Of course, your larger point holds about the need for simple and seemless integration of RSS feeds. I suppose I was just responding because I wanted to highlight the public service announcement value that attaches to this type of technological evangelism.
Posted by: Matt | November 17, 2005 at 03:59 AM
John - I agree - rereading Godin's original post, maybe instead of suggesting that he get rid of the paragraph on what it IS - I SHOULD have suggested starting with the part about "RSS lets the articles come to you and you don't waste time checking web sites that haven't updated." Your web-feeble relatives (and we all have those in our closet, don't we?) presumably do have computers, internet, e-mail, right? All that stuff looked complicated to them (and to me and you) once upon a time, and we all had to be sucked into using it by the tangible benefits.
I guess I was tripped up by phrases like "invisible" and "don't know they're using it." I'm usually aware that I'm using the internet, driving my car, utilizing a toothbrush, etc. But the reason I use them all is that at some point someone said "you gotta get this thing" and convinced me the benefits were worth the cost/learning curve*
Don't get me wrong - I agree with your philosophy that consumers are not going to be rushed or herded beyond their comfort zone, and that not all of us (not most of us) adopt things that seem to make our lives MORE complicated.

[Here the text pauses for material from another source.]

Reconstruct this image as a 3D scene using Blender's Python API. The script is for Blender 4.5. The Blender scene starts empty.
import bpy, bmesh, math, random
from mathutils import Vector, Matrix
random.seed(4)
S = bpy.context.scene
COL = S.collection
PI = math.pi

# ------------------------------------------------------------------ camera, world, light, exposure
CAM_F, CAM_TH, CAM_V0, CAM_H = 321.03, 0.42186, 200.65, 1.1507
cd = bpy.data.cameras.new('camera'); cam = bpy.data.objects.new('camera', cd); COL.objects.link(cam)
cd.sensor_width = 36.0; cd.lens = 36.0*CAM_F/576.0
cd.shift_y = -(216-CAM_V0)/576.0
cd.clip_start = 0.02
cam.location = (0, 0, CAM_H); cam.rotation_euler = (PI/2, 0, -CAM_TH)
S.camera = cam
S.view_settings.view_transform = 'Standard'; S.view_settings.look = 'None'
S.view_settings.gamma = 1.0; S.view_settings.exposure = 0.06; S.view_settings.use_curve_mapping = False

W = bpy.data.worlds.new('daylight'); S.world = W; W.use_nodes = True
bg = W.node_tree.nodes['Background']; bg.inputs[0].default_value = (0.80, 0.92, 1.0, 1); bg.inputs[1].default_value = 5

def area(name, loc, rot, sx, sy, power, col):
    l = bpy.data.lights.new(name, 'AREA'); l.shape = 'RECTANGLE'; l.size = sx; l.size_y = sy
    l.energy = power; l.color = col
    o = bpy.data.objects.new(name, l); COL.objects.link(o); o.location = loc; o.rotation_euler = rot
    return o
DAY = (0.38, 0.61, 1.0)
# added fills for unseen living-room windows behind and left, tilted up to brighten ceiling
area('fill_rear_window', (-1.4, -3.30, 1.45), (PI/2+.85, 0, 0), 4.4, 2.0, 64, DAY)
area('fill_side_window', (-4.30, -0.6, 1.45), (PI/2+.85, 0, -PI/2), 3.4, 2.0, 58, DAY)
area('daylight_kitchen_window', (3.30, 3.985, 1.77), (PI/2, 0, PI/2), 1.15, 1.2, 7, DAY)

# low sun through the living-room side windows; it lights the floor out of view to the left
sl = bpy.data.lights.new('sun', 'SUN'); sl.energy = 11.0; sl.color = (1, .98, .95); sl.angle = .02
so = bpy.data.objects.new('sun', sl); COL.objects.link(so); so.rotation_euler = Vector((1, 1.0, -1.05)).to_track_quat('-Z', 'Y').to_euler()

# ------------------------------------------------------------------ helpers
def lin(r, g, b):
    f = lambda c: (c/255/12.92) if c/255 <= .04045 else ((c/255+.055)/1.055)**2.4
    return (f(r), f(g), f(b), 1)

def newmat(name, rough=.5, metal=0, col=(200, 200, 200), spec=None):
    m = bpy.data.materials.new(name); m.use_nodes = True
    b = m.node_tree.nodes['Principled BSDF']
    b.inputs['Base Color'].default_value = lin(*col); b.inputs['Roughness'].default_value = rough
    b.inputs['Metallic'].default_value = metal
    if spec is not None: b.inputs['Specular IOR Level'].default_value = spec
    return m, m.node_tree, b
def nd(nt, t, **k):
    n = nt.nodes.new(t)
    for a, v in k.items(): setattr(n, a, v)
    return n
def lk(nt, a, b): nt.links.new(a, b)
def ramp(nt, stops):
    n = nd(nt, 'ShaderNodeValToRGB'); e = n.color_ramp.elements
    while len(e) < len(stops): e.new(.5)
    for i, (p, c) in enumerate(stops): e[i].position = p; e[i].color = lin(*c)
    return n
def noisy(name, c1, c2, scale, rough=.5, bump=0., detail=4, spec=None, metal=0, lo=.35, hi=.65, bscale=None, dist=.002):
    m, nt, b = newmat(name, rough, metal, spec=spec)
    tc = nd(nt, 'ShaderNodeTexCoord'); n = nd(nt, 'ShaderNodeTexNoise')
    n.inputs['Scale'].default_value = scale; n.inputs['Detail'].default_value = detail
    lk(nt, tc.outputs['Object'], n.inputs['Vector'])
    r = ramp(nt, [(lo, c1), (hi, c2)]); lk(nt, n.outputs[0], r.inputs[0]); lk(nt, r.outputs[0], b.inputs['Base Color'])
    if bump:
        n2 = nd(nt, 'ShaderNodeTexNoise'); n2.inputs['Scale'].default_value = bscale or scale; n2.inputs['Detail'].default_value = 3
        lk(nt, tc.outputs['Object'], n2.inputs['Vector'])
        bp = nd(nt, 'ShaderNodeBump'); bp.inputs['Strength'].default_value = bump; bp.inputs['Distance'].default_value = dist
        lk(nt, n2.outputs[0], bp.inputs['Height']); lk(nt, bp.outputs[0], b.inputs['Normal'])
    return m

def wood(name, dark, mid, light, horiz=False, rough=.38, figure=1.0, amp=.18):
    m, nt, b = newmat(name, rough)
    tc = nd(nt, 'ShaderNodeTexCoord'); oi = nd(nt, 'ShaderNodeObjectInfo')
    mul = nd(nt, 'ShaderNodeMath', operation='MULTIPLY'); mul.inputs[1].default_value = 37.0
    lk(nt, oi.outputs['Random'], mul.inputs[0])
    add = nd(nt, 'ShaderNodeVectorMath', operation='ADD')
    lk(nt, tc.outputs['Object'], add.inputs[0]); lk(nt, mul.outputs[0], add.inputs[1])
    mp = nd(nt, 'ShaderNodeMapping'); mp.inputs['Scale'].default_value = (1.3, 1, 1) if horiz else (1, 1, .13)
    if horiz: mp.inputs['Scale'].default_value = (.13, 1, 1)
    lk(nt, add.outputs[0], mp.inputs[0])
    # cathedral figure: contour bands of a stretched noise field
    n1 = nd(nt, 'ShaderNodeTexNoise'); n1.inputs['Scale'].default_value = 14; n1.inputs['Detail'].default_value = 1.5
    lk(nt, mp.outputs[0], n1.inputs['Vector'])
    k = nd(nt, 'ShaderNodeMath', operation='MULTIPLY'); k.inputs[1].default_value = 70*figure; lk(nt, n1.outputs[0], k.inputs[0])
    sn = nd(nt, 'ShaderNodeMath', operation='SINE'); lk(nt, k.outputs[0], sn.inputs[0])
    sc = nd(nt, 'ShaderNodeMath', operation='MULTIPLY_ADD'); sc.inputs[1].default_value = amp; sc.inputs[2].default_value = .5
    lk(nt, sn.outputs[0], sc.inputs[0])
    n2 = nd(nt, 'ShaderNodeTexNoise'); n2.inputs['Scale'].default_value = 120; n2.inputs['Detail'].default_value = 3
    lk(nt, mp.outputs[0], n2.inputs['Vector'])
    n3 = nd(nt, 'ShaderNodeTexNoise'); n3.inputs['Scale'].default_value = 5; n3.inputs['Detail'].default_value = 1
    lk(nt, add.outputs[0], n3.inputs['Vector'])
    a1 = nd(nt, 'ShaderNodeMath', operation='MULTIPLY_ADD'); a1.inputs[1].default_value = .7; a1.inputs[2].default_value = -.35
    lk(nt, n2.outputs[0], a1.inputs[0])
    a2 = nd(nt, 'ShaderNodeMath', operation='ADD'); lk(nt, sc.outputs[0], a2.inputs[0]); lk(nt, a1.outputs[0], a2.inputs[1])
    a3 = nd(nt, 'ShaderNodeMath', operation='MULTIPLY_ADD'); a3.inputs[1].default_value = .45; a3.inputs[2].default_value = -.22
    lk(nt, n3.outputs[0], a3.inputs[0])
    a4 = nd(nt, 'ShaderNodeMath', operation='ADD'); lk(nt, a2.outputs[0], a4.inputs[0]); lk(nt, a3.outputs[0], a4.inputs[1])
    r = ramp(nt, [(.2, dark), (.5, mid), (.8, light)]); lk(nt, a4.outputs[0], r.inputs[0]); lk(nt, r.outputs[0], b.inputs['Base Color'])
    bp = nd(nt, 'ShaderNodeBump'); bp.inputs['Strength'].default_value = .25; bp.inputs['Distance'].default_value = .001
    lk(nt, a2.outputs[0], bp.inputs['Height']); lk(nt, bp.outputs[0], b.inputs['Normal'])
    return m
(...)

And Niall - you've hit the nail on the head - I've ignored the proliferation of RSS "flavors" by just hoping my RSS reader will figure it all out, but the advertisement of all these types and the little stickers and buttons we all put on our blogs do tend to confuse. There does need to be a standard protocol so that we provide a standard link or graphic that says "link here" and it actually subscribes people, not hands them a page full of code, like the "little orange buttons" often do.
*well, okay, my parents just MADE me brush my teeth.
Posted by: Gary | November 17, 2005 at 08:29 AM
What Henry Luce knew:
Subscribing to a magazine used to be strange and novel and tricky. It's still tricky, but it's no longer strange.
Luce knew how valuable subscriptions were compared to newsstand sales. I know (yes, I'm no Henry Luce, but I do know) that RSS is getting more adopted every day, and only a finite number of blogs are going to make anyone's cut.
When Yoyodyne started (1991) email was a novelty. It took us a few years, but we ended up getting more email every day than any entity in the whole world.
I don't think it's about Starbuck and the cup. I think it's about Starbucks and the cup holder! Getting Detroit to add cup holders helps Starbucks a whole bunch. And making cups that fit into cup holders is important too.
RSS will keep getting better. Your blog should fit into the RSS cupholder (natch) and it can't hurt if many bloggers continue to encourage people to take the RSS leap. Because once you take it for one blog, you get it for all, right?